The gothic mansion is full of “dark and intricate passages” (p. 40). “Feeble gleams of encrimsoned light” in Roderick’s room of “dark draperies” (p. 40) show distinctly the nearby objects but the far corners of the chamber cannot be seen. Madeleine is barely visible as she walks through the room like a ghost. Roderick plays “long improvised dirges” (p. 42) on guitar and lute. He paints a picture of a grave, “an immensely long and rectangular vault or tunnel” with “No outlet” and a ghostly light illuminating it. His ballad is likewise a dirge that “mourns” for the loss of the “old time entombed” in the Haunted Palace (p. 44). Roderick reads a manual in Latin for the death rites called, Vigiliae Morturorum secundum Chorum Ecclesiae Maguntinae. He then practices this ritual on Madeleine, burying her in the basement when she is in a cataleptic trance.

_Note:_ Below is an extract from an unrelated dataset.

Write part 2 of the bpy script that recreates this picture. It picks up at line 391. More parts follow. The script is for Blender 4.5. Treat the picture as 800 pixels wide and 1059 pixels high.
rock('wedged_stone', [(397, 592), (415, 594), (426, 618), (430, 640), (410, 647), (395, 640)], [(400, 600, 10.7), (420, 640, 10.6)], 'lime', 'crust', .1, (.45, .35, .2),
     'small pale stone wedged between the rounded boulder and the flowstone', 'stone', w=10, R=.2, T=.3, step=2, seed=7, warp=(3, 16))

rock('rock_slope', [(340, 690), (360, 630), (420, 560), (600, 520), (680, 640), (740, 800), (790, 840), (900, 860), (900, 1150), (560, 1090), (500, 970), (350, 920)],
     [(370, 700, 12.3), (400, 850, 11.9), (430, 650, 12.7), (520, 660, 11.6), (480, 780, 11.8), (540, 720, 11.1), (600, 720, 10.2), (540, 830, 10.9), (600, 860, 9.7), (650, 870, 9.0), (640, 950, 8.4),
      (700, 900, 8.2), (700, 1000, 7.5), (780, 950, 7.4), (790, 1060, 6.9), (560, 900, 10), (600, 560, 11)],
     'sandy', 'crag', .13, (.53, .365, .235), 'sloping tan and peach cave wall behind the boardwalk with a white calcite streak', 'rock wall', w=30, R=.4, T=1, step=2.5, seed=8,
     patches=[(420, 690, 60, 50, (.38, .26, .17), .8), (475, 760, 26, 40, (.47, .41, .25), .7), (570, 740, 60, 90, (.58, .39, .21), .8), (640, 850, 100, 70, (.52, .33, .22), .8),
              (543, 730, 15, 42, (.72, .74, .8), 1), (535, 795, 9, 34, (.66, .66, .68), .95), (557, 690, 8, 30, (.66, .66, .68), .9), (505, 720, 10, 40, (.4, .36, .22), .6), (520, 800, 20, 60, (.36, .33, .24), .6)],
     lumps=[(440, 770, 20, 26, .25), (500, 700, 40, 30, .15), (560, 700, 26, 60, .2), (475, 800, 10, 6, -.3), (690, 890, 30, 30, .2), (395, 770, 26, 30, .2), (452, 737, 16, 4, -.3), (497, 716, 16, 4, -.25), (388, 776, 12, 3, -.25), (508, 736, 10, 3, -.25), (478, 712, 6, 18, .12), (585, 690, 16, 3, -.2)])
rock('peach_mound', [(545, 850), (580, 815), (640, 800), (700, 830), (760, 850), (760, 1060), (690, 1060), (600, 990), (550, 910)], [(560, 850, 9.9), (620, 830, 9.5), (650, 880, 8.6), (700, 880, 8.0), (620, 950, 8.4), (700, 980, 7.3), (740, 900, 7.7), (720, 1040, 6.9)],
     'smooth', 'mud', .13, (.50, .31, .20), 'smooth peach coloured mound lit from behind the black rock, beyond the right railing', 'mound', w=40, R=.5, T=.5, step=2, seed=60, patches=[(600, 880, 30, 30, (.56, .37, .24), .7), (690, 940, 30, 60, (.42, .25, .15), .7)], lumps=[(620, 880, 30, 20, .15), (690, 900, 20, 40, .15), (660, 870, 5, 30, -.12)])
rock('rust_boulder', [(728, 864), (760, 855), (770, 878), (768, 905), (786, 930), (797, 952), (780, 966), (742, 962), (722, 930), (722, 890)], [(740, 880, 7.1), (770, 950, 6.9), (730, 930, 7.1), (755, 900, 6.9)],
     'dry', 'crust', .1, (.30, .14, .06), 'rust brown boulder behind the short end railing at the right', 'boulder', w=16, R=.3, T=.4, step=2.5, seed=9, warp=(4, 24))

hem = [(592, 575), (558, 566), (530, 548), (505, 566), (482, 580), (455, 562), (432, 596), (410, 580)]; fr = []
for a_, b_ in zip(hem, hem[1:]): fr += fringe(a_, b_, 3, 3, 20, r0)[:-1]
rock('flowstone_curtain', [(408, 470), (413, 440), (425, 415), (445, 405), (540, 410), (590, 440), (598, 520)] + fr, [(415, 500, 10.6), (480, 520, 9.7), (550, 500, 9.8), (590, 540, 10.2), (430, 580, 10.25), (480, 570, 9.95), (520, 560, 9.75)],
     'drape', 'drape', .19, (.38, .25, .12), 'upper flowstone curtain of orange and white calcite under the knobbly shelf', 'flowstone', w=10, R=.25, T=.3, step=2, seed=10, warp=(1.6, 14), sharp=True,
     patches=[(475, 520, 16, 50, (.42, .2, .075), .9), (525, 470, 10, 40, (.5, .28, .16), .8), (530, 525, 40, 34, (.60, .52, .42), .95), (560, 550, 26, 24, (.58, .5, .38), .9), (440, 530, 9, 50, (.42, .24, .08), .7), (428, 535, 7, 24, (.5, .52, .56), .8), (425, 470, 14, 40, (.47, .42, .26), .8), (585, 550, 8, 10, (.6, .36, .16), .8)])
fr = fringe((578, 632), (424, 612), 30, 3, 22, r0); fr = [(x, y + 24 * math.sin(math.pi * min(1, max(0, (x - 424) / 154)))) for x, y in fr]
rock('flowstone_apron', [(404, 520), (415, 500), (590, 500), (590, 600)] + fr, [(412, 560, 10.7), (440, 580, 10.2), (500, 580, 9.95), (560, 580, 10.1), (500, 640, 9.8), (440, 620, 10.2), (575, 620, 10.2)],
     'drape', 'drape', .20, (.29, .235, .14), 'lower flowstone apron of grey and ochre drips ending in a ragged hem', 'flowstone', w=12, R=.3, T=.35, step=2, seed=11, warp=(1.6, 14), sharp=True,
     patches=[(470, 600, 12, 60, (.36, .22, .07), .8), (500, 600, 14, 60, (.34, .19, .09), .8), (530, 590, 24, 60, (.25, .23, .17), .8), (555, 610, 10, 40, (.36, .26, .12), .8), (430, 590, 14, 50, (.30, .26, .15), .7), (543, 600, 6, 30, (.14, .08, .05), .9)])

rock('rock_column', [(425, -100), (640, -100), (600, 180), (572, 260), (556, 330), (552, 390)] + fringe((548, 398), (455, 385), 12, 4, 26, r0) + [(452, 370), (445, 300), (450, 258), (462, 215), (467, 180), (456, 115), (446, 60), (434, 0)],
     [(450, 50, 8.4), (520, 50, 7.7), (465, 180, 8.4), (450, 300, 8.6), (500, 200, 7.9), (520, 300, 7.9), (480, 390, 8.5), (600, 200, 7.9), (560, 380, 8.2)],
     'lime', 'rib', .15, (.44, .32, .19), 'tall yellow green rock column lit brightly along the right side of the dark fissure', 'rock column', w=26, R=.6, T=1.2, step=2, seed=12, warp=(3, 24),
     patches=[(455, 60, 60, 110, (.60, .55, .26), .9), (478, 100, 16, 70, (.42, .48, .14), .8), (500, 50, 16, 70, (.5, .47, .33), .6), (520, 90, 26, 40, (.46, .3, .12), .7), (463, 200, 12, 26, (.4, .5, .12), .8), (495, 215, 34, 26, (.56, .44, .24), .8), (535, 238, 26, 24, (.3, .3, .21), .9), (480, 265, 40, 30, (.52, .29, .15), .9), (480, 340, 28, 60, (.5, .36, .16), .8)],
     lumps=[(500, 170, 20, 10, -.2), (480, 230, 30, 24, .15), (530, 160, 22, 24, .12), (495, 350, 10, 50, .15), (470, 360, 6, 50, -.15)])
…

The scene of the burial includes a vault “small, damp, and entirely without means of admission for light” (p. 45). The vault is described in detail as lined with copper and having an iron door. The narrator calls it a “region of horror” (p. 46). They “screwed down the lid” of the coffin (p. 46). These details make it clear that if Madeleine was not already dead, she will soon be so from being buried alive.
When the narrator tries to comfort Roderick by reading the fantastic tale, “The Mad Trist” by Sir Launcelot Canning, there are images of violence and death as the hero kills the dragon that echo the “rending of [Madeleine’s] coffin” (p. 49). Finally, “the enshrouded figure” of Lady Madeleine dripping with blood in her “final death-agonies,” is enough to kill Roderick with fear, “a victim to the terrors he had anticipated” (p. 50).